▶ RAW RECORDS
· · ·
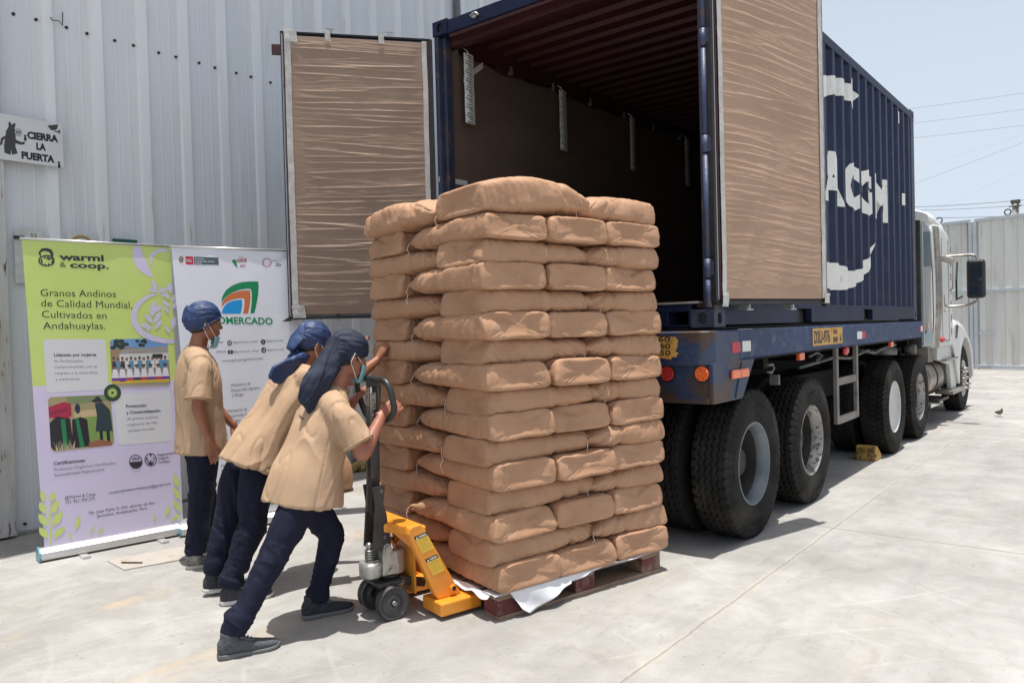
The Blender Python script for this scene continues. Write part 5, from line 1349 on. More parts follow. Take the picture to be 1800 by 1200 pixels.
· · ·
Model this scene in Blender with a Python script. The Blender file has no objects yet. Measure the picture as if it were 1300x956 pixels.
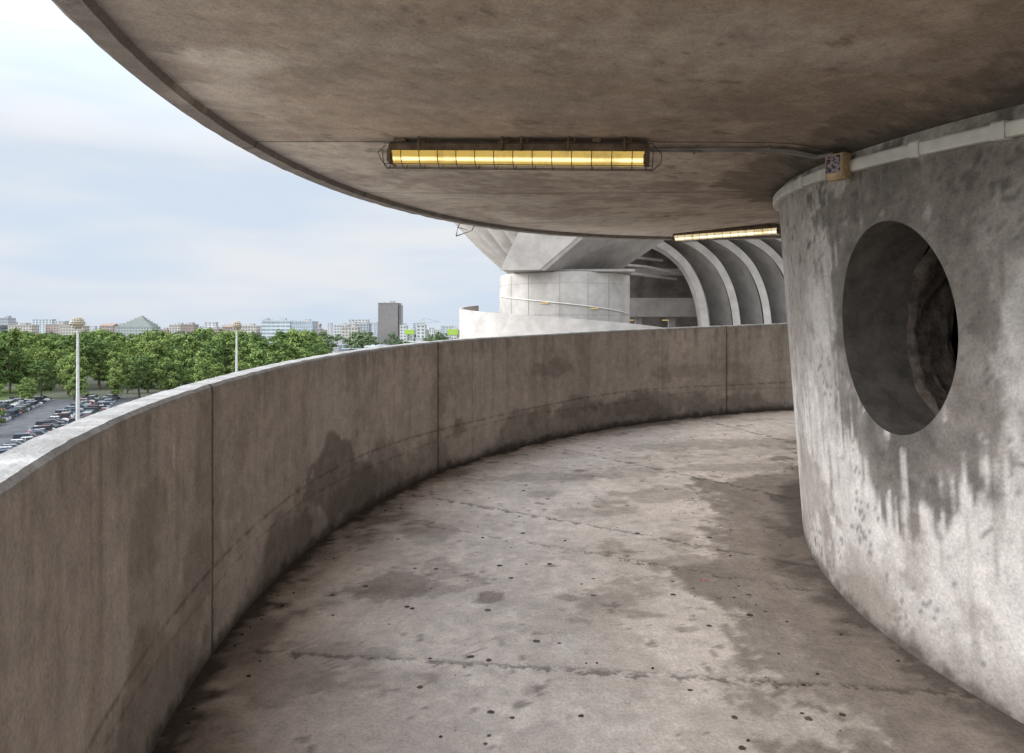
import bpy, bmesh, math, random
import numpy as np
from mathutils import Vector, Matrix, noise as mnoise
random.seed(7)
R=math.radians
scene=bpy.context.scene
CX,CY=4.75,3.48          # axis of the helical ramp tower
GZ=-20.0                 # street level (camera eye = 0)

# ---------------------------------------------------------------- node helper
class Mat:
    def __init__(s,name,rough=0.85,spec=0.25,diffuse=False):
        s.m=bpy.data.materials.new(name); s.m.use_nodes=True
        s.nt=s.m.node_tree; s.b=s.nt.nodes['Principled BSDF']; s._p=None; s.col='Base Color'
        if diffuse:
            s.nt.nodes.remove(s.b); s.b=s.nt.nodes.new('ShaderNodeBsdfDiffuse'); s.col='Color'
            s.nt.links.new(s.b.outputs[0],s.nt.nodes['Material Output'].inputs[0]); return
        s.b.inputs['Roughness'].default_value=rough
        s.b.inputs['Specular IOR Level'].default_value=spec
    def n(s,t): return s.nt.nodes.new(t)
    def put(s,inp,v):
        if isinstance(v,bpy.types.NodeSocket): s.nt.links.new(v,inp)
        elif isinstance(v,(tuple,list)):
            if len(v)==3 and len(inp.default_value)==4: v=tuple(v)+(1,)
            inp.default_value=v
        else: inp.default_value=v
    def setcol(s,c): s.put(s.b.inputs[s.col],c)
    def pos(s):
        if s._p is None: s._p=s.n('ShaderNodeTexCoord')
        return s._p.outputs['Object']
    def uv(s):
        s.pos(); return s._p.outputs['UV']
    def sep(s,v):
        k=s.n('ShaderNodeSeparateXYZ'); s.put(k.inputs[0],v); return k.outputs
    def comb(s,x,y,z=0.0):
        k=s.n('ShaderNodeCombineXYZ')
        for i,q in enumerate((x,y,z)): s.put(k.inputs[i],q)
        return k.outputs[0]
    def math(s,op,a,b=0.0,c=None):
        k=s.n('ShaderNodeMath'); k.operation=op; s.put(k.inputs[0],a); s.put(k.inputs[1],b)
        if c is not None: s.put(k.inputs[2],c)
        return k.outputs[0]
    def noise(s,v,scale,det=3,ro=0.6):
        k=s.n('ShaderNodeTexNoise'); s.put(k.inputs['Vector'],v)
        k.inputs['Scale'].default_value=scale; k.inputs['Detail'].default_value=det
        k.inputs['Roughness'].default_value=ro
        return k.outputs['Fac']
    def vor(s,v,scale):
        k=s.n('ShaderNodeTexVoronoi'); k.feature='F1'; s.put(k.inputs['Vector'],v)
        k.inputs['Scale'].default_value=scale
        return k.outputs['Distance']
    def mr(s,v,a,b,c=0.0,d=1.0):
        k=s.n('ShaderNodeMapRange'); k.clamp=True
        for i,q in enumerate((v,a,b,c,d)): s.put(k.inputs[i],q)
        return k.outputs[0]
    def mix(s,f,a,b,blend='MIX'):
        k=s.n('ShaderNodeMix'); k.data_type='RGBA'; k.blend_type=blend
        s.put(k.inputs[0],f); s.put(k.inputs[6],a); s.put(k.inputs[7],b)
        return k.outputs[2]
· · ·
▶ WHAT THIS TASK INVOLVES
All lines above from the one containing "Model this scene" through the one containing "(camera eye = 0)" are to be quoted exactly, and only those; pictures are left out.

▶ WRITTEN ANSWER
Model this scene in Blender with a Python script. The Blender file has no objects yet. Measure the picture as if it were 1300x956 pixels.
import bpy, bmesh, math, random
import numpy as np
from mathutils import Vector, Matrix, noise as mnoise
random.seed(7)
R=math.radians
scene=bpy.context.scene
CX,CY=4.75,3.48          # axis of the helical ramp tower
GZ=-20.0                 # street level (camera eye = 0)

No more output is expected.